Cette étude indique avoir mobilisé un « modèle économique de l’OFCE » pour conduire son évaluation. Un tel modèle existe : l’OFCE a développé en collaboration avec l’ADEME un modèle macroéconométrique, Threeme, destiné aux évaluations de politique économique en particulier lorsqu’elles ont une dimension environnementale. Intégrer les contraintes environnementales est une préoccupation fondamentale, que nous partageons probablement avec bien des membres d’EELV, pour laquelle il nous a paru important de développer des outils et des méthodes.
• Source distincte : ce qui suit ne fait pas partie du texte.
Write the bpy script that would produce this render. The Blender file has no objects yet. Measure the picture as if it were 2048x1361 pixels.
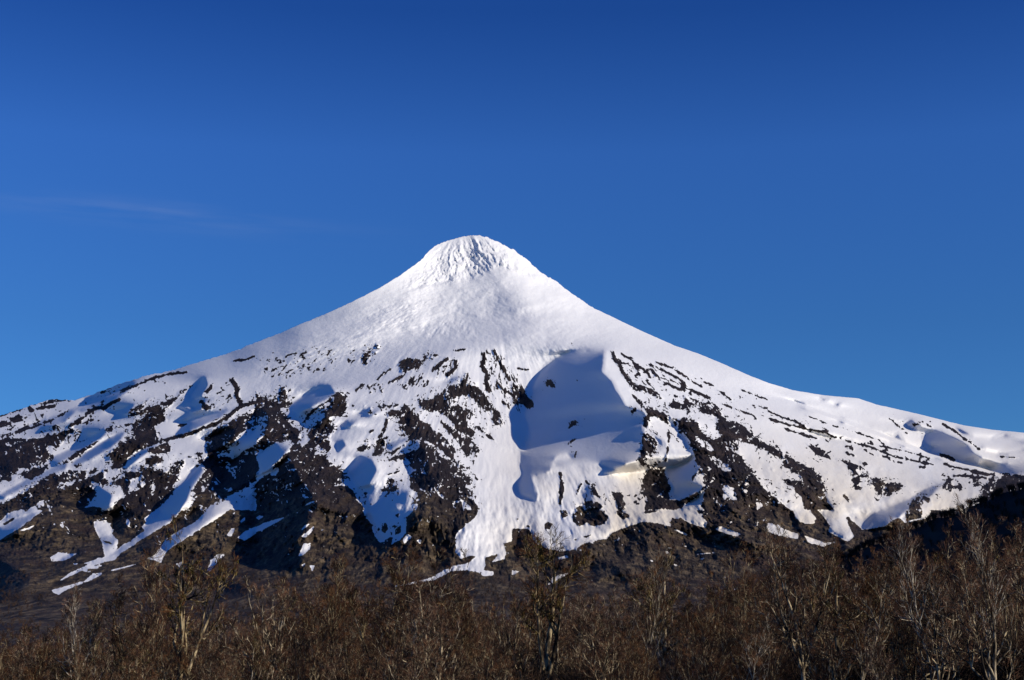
import bpy, math, random
import numpy as np
from mathutils import Vector, Matrix
C = bpy.context.scene
col = C.collection
R = math.radians
rng = np.random.default_rng(7)
random.seed(7)

# ---------------------------------------------------------------- camera, sky, sun, exposure
PITCH = 10.0
FPX = 2844.0                       # focal length in pixels of a 2048 px wide picture
cam = bpy.data.cameras.new('camera'); camo = bpy.data.objects.new('camera', cam); col.objects.link(camo)
cam.sensor_width = 36; cam.lens = FPX / 2048 * 36
cam.clip_start = 0.5; cam.clip_end = 80000
camo.location = (0, 0, 0); camo.rotation_euler = (R(90 + PITCH), 0, 0)
C.camera = camo

SUN_EL, SUN_AZ = 20.0, 68.0        # degrees above the horizon, degrees to the right of straight behind the camera
el, az = R(SUN_EL), R(SUN_AZ)
sun_dir = Vector((math.sin(az) * math.cos(el), -math.cos(az) * math.cos(el), math.sin(el)))
w = bpy.data.worlds.new('World'); C.world = w; w.use_nodes = True
nt = w.node_tree; nt.nodes.clear()
sky = nt.nodes.new('ShaderNodeTexSky'); sky.sky_type = 'NISHITA'; sky.sun_disc = False
sky.sun_elevation = el; sky.sun_rotation = math.atan2(sun_dir.x, sun_dir.y)
sky.altitude = 1200; sky.air_density = 1.0; sky.dust_density = 0.0; sky.ozone_density = 3.5
bg = nt.nodes.new('ShaderNodeBackground'); bg.inputs['Strength'].default_value = 0.112
out = nt.nodes.new('ShaderNodeOutputWorld')
tint = nt.nodes.new('ShaderNodeMix'); tint.data_type = 'RGBA'; tint.blend_type = 'MULTIPLY'
tint.inputs[0].default_value = 1.0; tint.inputs[7].default_value = (0.36, 0.66, 1.20, 1)
nt.links.new(sky.outputs[0], tint.inputs[6])
fade = nt.nodes.new('ShaderNodeValToRGB'); fe = fade.color_ramp.elements
for _ in range(3): fe.new(0.5)
for q_, (p_, c_) in zip(fe, [(0.10, (0.60, 0.74, 0.70)), (0.18, (0.60, 0.74, 0.71)), (0.30, (0.68, 0.82, 0.87)), (0.39, (0.36, 0.56, 0.71)), (0.65, (0.46, 0.76, 0.92))]): q_.position = p_; q_.color = c_ + (1,)
# a faint wisp of high cloud, at a fixed place in the sky
tc = nt.nodes.new('ShaderNodeTexCoord')
sep = nt.nodes.new('ShaderNodeSeparateXYZ'); nt.links.new(tc.outputs['Generated'], sep.inputs[0])
def M(op, a, b=None, c=None):
    n = nt.nodes.new('ShaderNodeMath'); n.operation = op
    for i, x in enumerate((a, b, c)):
        if x is None: continue
        if isinstance(x, (int, float)): n.inputs[i].default_value = x
        else: nt.links.new(x, n.inputs[i])
    return n.outputs[0]
azx = M('DIVIDE', sep.outputs[0], sep.outputs[1]); elz = M('DIVIDE', sep.outputs[2], sep.outputs[1])
nz = nt.nodes.new('ShaderNodeTexNoise'); nz.inputs['Scale'].default_value = 1.0; nz.inputs['Detail'].default_value = 6
cmb = nt.nodes.new('ShaderNodeCombineXYZ')
nt.links.new(M('MULTIPLY', azx, 9.0), cmb.inputs[0]); nt.links.new(M('MULTIPLY', M('MULTIPLY_ADD', azx, 0.08, elz), 90.0), cmb.inputs[1])
nt.links.new(cmb.outputs[0], nz.inputs['Vector'])
line = M('MULTIPLY_ADD', azx, -0.09, 0.246)                      # the streak's centre height at each azimuth
dist = M('DIVIDE', M('SUBTRACT', elz, line), 0.009)
band = M('EXPONENT', M('MULTIPLY', M('MULTIPLY', dist, dist), -1.0))
dx = M('DIVIDE', M('ADD', azx, 0.265), 0.11)
alen = M('EXPONENT', M('MULTIPLY', M('MULTIPLY', dx, dx), -1.0))
nt.links.new(sep.outputs[2], fade.inputs[0])
fm_ = nt.nodes.new('ShaderNodeMix'); fm_.data_type = 'RGBA'; fm_.blend_type = 'MULTIPLY'; fm_.inputs[0].default_value = 1.0
nt.links.new(tint.outputs[2], fm_.inputs[6]); nt.links.new(fade.outputs[0], fm_.inputs[7])
front = M('GREATER_THAN', sep.outputs[1], 0.0)
nn = M('MAXIMUM', M('MULTIPLY_ADD', nz.outputs[0], 2.4, -0.95), 0.0)
wis = M('MULTIPLY', M('MULTIPLY', M('MULTIPLY', band, alen), M('MULTIPLY', nn, front)), 0.11)
cm = nt.nodes.new('ShaderNodeMix'); cm.data_type = 'RGBA'
nt.links.new(wis, cm.inputs[0]); nt.links.new(fm_.outputs[2], cm.inputs[6]); cm.inputs[7].default_value = (5.0, 5.2, 5.4, 1)
nt.links.new(cm.outputs[2], bg.inputs[0]); nt.links.new(bg.outputs[0], out.inputs[0])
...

Le modèle est décrit dans un document de travail de l’OFCE, et a été utilisé pour des évaluations de politique économique (voir par exemple ici, dans le numéro 120 de la revue de l’OFCE consacré à la problématique du développement soutenable). Gaël Callonnec est un des auteurs de ce modèle, mais les autres auteurs de ce modèle (MM. Malliet, Reynès et Tamsamani) ne cautionnent pas nécessairement tous les travaux réalisés à partir de ce modèle, simplement parce qu’ils découlent de son utilisation.
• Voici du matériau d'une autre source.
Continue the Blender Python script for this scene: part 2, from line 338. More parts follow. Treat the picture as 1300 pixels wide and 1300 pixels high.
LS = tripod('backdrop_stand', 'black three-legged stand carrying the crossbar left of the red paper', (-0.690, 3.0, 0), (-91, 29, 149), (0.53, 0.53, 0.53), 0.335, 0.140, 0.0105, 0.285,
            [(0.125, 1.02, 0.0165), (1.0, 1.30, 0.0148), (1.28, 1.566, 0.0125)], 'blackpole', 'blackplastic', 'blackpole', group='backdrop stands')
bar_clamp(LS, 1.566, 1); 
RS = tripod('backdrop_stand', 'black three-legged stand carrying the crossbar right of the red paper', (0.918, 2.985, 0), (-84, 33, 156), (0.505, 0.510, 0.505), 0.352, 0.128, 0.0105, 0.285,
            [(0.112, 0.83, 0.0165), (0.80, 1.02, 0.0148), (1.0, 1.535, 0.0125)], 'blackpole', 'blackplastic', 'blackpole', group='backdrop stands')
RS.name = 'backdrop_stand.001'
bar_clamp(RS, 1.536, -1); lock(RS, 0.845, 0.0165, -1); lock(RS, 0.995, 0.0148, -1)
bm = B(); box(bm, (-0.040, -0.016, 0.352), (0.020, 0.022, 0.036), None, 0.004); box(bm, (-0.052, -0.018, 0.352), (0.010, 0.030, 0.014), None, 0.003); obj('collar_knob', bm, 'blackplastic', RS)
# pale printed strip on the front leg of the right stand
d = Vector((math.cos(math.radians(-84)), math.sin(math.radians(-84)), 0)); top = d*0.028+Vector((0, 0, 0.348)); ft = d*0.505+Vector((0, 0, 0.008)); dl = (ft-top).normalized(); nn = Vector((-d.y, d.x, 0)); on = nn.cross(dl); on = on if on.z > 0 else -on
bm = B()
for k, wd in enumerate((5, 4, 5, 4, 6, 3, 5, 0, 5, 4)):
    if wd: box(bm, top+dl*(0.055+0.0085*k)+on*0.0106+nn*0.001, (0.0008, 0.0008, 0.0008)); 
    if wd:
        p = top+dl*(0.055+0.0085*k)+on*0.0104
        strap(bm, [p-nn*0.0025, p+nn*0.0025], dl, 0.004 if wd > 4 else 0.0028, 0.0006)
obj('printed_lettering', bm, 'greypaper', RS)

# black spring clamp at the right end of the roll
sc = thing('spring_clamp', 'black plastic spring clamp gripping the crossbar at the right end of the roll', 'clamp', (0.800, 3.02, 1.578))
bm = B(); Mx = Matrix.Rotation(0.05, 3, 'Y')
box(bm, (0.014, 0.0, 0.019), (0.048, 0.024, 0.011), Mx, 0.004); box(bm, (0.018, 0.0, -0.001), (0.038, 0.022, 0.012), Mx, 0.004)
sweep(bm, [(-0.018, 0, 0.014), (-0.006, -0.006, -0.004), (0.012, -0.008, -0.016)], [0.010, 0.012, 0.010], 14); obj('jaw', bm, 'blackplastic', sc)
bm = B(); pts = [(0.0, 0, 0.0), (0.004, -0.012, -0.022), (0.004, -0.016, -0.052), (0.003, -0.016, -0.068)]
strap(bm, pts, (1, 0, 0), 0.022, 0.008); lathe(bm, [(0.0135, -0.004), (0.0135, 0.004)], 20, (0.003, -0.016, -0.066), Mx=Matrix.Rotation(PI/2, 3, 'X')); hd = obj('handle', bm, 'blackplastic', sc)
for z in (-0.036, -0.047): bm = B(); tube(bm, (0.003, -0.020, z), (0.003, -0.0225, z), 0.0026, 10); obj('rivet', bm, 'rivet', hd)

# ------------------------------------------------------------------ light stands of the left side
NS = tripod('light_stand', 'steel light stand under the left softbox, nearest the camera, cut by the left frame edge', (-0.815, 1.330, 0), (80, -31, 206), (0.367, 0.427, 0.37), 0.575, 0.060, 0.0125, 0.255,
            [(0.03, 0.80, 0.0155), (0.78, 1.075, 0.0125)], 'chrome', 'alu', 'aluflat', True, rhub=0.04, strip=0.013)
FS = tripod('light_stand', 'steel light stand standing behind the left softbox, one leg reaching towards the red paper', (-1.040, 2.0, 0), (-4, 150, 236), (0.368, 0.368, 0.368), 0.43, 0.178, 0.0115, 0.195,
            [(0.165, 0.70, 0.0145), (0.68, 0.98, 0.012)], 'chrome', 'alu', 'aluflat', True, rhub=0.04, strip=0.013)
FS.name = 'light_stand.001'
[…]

La raison en est que l’utilisation d’un modèle ne garantit pas la justesse des évaluations. Evaluer une proposition de politique économique, c’est d’abord choisir comment intégrer telle mesure dans le cadre restrictif et quantifié d’un modèle. Ce choix est laborieux et, suivant que l’on insiste sur un mécanisme, que l’on omet un comportement, que l’on privilégie un scénario, le résultat final peut varier. Pour lever les indéterminations, pour traquer les erreurs, contourner les idées préconçues et débusquer les a priori du modélisateur, il est nécessaire de confronter l’analyse à d’autres, dans un long processus itératif. Il faut discuter et échanger sur les hypothèses hors modèle et dans le modèle. La validation passe par ces étapes. Rien ne nous indique que l’évaluation de l’étude en question ne soit passée à travers ces filtres et nous ne pouvons donc en rien apporter une caution à ce travail. Apposer le label « OFCE » sur cette étude supposerait que nous ayons pu participer à cette validation. Il n’en est rien.
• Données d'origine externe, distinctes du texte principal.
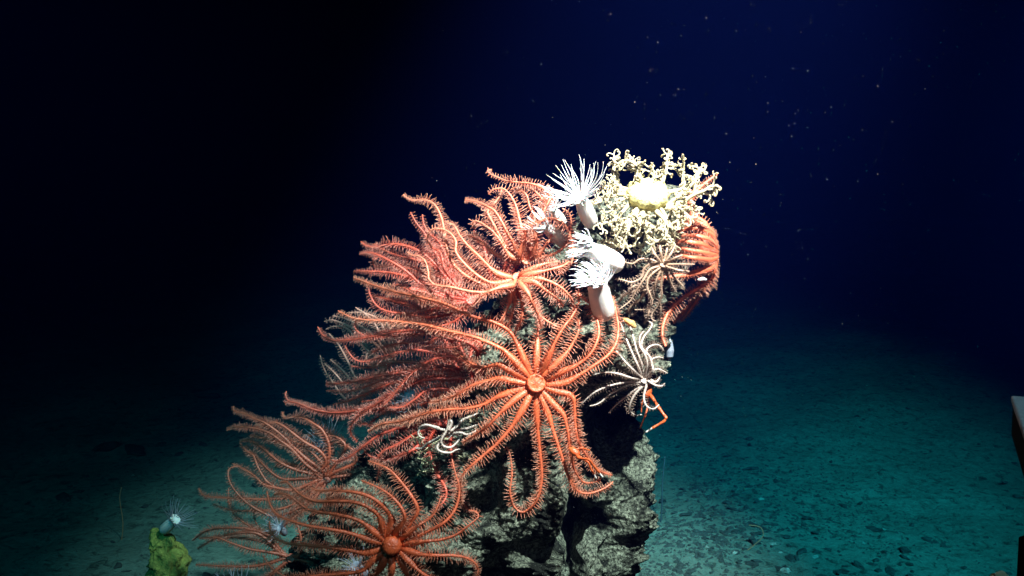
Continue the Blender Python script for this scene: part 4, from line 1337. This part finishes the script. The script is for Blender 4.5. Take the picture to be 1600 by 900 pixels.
PEB = [pebble_mesh('rubble', k, MAT['rubble']) for k in range(7)]
PAL = [pebble_mesh('rubble', 20 + k, MAT['pale_rubble']) for k in range(2)]
rng = random.Random(77)
spots = []
tries = 0
while len(spots) < 290 and tries < 20000:
    tries += 1
    side = rng.random()
    if side < 0.8:
        px, py = rng.uniform(985, 1600), rng.uniform(670, 905)
        dens = 0.05 + 1.0 * gauss(px, py, 1120, 830, 115, 85) + 0.5 * gauss(px, py, 1330, 880, 120, 50)
    else:
        px, py = rng.uniform(0, 430), rng.uniform(640, 905)
        dens = 0.12 + 0.25 * gauss(px, py, 200, 720, 90, 60)
    if rng.random() < dens:
        g = ground_at(px, py)
        spots.append((g.x, g.y))
tall = {}
for i, (x, y) in enumerate(spots):
    pal = rng.random() < 0.05
    me = rng.choice(PAL if pal else PEB)
    o = bpy.data.objects.new('rubble_stone', me)
    C.collection.objects.link(o)
    z = bed_height(x, y)
    k = rng.choice((0.008, 0.010, 0.012, 0.015, 0.020)) * (1.5 if rng.random() < 0.08 else 1.0)
    o.location = (x, y, z + k * 0.15)
    o.scale = (k * rng.uniform(0.8, 1.5), k, k * rng.uniform(0.8, 1.5))
    o.rotation_euler = (rng.uniform(-0.3, 0.3), rng.uniform(-0.3, 0.3), rng.uniform(0, 6.28))
    right = x > 0
    lab = ('pale shell-like stone in the rubble on the seabed' if pal else 'dark stone in the rubble on the seabed') + (' right of the rock' if right else ' left of the rock')
    tag(o, lab, 'stone', ('pale' if pal else 'dark') + ' rubble stones ' + ('right' if right else 'left') + ' of the rock')


def place_boulders():
    for i, (px, py, k, lab) in enumerate([
            (330, 658, 0.05, 'dark lump with a pale chip on the seabed just beyond the brown sea star arms'),
            (170, 712, 0.075, 'dark flat lump of rock on the left seabed, widest of its patch'),
            (212, 718, 0.06, 'dark ridge of rock on the left seabed beside the widest lump'),
            (310, 650, 0.04, 'small dark knob on the seabed left of the pale-chipped lump'),
            (280, 725, 0.03, 'dark pebble with a bright face on the left seabed'),
            (100, 780, 0.04, 'half buried lump on the darkest left part of the seabed')]):
        g = ground_at(px, py)
        o = bpy.data.objects.new('boulder', PEB[i % 7])
        C.collection.objects.link(o)
        o.location = (g.x, g.y, bed_height(g.x, g.y) + 0.01)
        o.scale = (k * 1.4, k, k)
        o.rotation_euler = (0, 0, i * 1.1)
        tag(o, lab, 'boulder', 'dark lumps on the left seabed')


place_boulders()

# gravel and crumbs that nobody could count
mb = MB()
for i in range(9000):
    if rng.random() < 0.7:
        px, py = rng.gauss(1170, 150), rng.gauss(830, 80)
    else:
        px, py = rng.uniform(-60, 1660), rng.uniform(640, 930)
    if py < 600 or py > 960:
        continue
    g = ground_at(px, py)
    if g.y > 12 or noise.noise(Vector((g.x * 3.0, g.y * 2.0, 4.4))) < rng.uniform(-0.5, 0.25):
        continue
    z = bed_height(g.x, g.y)
    k = rng.uniform(0.003, 0.008 + 0.008 * gauss(px, py, 1120, 830, 130, 90))
    vs = []
    a0 = rng.uniform(0, 6.28)
    for j in range(5):
        a = a0 + j * 1.2566
        vs.append(mb.vert((g.x + math.cos(a) * k * rng.uniform(0.7, 1.9), g.y + math.sin(a) * k * rng.uniform(0.6, 1.2), z - 0.002)))
    tp = mb.vert((g.x + rng.uniform(-k, k) * 0.4, g.y, z + k * rng.uniform(0.5, 1.1)))
    for j in range(5):
        mb.face((vs[j], vs[(j + 1) % 5], tp))
tag(mb.build('gravel', MAT['rubble'], smooth=False), 'fine dark crumbs scattered over the seabed', 'gravel', kind='stuff')

# marine snow drifting in the light
mb = MB()
for i in range(2400):
    px, py = rng.uniform(560, 1640), rng.uniform(-20, 860)
    if rng.random() > min(1.0, max(0.05, (px - 560) / 500)):
        continue
    D = rng.uniform(1.4, 5.0)
    c0 = P(px, py, D)
    if c0.z < 0.12:
        continue
    k = rng.choice((0.00024, 0.00028, 0.00034, 0.00042, 0.0006)) * (0.5 + D * 0.22)
    st = Vector((rng.uniform(-1, 1), rng.uniform(-1, 1), rng.uniform(-.4, .4))).normalized()
    vs = []
    for d in (Vector((1, 0, 0)), Vector((0, 1, 0)), Vector((-1, 0, 0)), Vector((0, -1, 0)), Vector((0, 0, 1)), Vector((0, 0, -1))):
        q = d * k * rng.uniform(0.6, 1.3) + st * d.dot(st) * k * rng.uniform(0, 1.5)
        vs.append(mb.vert(c0 + q))
    for a, b, c2 in ((0, 1, 4), (1, 2, 4), (2, 3, 4), (3, 0, 4), (1, 0, 5), (2, 1, 5), (3, 2, 5), (0, 3, 5)):
        mb.face((vs[a], vs[b], vs[c2]))
tag(mb.build('marine_snow', MAT['snow']), 'tiny pale flecks of marine snow drifting in the blue water', 'marine snow', kind='stuff')


# ------------------------------------------------------------------ part of the vehicle at the right edge
def bevel_box(mb, x0, x1, y0, y1, z0, z1, b, m_top=0, m_side=0):
    """box with chamfered top edges"""
    lo = [mb.vert(p) for p in ((x0, y0, z0), (x1, y0, z0), (x1, y1, z0), (x0, y1, z0))]
    md = [mb.vert(p) for p in ((x0, y0, z1 - b), (x1, y0, z1 - b), (x1, y1, z1 - b), (x0, y1, z1 - b))]
    hi = [mb.vert(p) for p in ((x0 + b, y0 + b, z1), (x1 - b, y0 + b, z1), (x1 - b, y1 - b, z1), (x0 + b, y1 - b, z1))]
    mb.face(lo[::-1], m_side)
    for k in range(4):
        k2 = (k + 1) % 4
        mb.face((lo[k], lo[k2], md[k2], md[k]), m_side)
        mb.face((md[k], md[k2], hi[k2], hi[k]), m_top)
    mb.face(hi, m_top)


def vehicle_part():
    a = P(1580, 618, 1.5)
    root = empty('equipment_box', (a.x, a.y, a.z), 'black equipment box with grey lid poking in at the right edge of the view', 'equipment box')
    M = Matrix.Rotation(-R(26), 4, 'Z')

    def put(mb, name, mat):
        for i, p in enumerate(mb.v):
            q = M @ Vector(p) + a
            mb.v[i] = (q.x, q.y, q.z)
        mb.build(name, mat, root, smooth=False)
    me = MB()
    bevel_box(me, 0.003, 0.40, -0.60, -0.003, -0.067, -0.010, 0.002)
    put(me, 'housing', MAT['black'])
    lb = MB()
    bevel_box(lb, 0, 0.404, -0.604, 0, -0.010, 0, 0.002)
    put(lb, 'lid', MAT['metal'])
    for (bx, by) in ((0.022, -0.075), (0.022, -0.30), (0.10, -0.03), (0.25, -0.03)):
        bo = MB()
        ring = [[bo.vert((bx + math.cos(k * 1.0472) * r, by + math.sin(k * 1.0472) * r, z)) for k in range(6)] for r, z in ((0.006, -0.001), (0.006, 0.004), (0.0045, 0.0055))]
        for A, B in zip(ring, ring[1:]):
            for k in range(6):
                bo.face((A[k], A[(k + 1) % 6], B[(k + 1) % 6], B[k]))
        bo.face(ring[-1])
        put(bo, 'bolt', MAT['metal'])
    c = P(1592, 834, 1.42)
    lb2 = MB()
    bevel_box(lb2, c.x, c.x + 0.36, c.y - 0.36, c.y, c.z - 0.30, c.z, 0.006, 0, 0)
    o = lb2.build('equipment_housing', MAT['black'], smooth=False)
    tag(o, 'plain black equipment housing at the right edge, below the grey-lidded box', 'equipment housing')


vehicle_part()
dl = 1.6
blob('sponge', [(P(1545, 905, dl), 2 * S(dl)), (P(1551, 907, dl), 11 * S(dl)), (P(1565, 908, dl), 15 * S(dl)), (P(1577, 911, dl), 10 * S(dl)), (P(1584, 914, dl), 2 * S(dl))],
     MAT['cream'], 'pale yellow rounded lump at the bottom right corner', 'sponge', amp=0.18, freq=70)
Mais au-delà de la validation, il nous faut admettre que la méthode économique n’a pas la capacité aujourd’hui d’apporter des certitudes chiffrées sur des sujets pourtant importants pour notre avenir. A cela, on ne peut opposer que la transparence sur les éléments qui alimentent les modèles ou les hypothèses qui les sous tendent. On ne peut répondre à cette incertitude que par des demi-conclusions, des scénarios possibles. C’est une des raisons pour lesquelles l’OFCE a déjà exprimé des réticences à se poser en arbitre des programmes des candidats aux élections (voir ici). Nous croyons en revanche que la discussion des effets, leur quantification et des options de modélisation permettent de faire avancer les débats sur les choix de politiques économiques.

L’évaluation est donc peu propice aux coups médiatiques et aux effets d’annonce spectaculaires. Nous sommes pourtant attachés à ce lent processus scientifique.


[1] Le document indûment attribué peut être consulté ici. Il avait été mis en ligne sur le site de campagne de Eva Joly, et y figurait encore vendredi 27 janvier 2012, à 17h.  Ensuite, il  a été modifié.